SWKA just had a great weekend seminar with Mr. Rich Hale! I hope everyone learned as much and I did and had as much fun!! As always Mr. H covered many things in his seminar but one that really seemed to stick out is the one I'm going to share with you guys today. :) We have all heard the phrase; "practice makes perfect." Well that's not exactly true.
Mr. Hale used the analogy of someone learning how to play an instrument for the very first time; you can't expect to pick up a guitar and strum on the strings for hours and hours and music just begin to play. You have to learn chords, notes, how to tune it etc. Then when you practice you have to practice correctly. CORRECTLY is the key.
Bringing it back to Kenpo; if you go to practice and you say "I'm going to practice by throwing 100 left snapping front ball kicks today," there is a chance that as you practice your kicks sloppy. You may start to pull your kicks, or your "snapping" becomes more like "flopping." So if you practiced a kick 100 times but became tired around the 40th kick them you most likely practices kicks 41-100 worse than kicks 1-41.
Mr. Hale's suggestion is this, practice a kick correctly say 20 times, (or whatever is a comfortable number for you), then switch to something else. Kick with the rear foot or work your strikes in a horse stance, just change it up so whatever you are practicing you're doing it correctly and benefiting each time.

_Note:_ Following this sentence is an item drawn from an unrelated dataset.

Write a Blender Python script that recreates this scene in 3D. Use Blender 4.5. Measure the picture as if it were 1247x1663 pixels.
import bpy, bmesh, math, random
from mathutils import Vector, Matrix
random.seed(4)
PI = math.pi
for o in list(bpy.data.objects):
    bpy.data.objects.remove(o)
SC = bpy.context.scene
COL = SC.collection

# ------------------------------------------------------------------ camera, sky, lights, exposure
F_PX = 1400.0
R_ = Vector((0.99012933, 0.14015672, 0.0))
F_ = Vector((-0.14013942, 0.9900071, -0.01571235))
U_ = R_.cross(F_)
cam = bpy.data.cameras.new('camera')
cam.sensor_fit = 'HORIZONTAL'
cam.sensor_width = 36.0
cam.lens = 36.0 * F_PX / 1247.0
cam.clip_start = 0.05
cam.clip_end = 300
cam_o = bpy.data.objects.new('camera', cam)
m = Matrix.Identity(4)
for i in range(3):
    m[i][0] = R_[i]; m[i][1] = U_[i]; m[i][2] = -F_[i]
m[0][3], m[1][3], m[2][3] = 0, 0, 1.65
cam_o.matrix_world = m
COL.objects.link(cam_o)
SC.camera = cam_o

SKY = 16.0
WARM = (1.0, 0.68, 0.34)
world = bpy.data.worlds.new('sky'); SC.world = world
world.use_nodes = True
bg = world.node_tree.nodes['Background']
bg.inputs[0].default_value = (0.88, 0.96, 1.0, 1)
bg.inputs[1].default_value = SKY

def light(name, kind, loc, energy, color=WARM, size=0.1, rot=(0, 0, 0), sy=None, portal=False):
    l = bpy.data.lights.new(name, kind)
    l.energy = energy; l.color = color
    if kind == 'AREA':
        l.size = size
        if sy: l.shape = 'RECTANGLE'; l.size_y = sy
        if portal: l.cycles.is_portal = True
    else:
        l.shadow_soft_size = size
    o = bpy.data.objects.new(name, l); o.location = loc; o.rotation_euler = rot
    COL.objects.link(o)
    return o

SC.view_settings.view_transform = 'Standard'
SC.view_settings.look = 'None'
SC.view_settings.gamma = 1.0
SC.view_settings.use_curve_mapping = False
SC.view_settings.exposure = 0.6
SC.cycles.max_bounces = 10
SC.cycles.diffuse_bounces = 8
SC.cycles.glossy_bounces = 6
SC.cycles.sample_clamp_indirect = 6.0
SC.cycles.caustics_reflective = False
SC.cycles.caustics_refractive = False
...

Forms are a bit different when you're practicing to make them better. Mr. Hale's suggestion is when you practice your forms find individual pieces to place a focus on. Example: practice Short Form 1 five times in a row focusing only on your foot placement. Solid Neutral Bows, no fidgeting of your foot before transitioning into your next stance, etc. Then focus the next five practices on something different, such as keeping your eyes straight forward rather than glancing up and/or down, or focus on generating solid power in your blocks, or generating rotational force. The point is to keep your mind and body from becoming stagnant during your training.
Mr. Duffy has a phrase that I am particularly fond of; "Practice makes permanent."
What I want you to take away from this post is that you will always get out of training what you put into it. Slow to learn, slow to forget.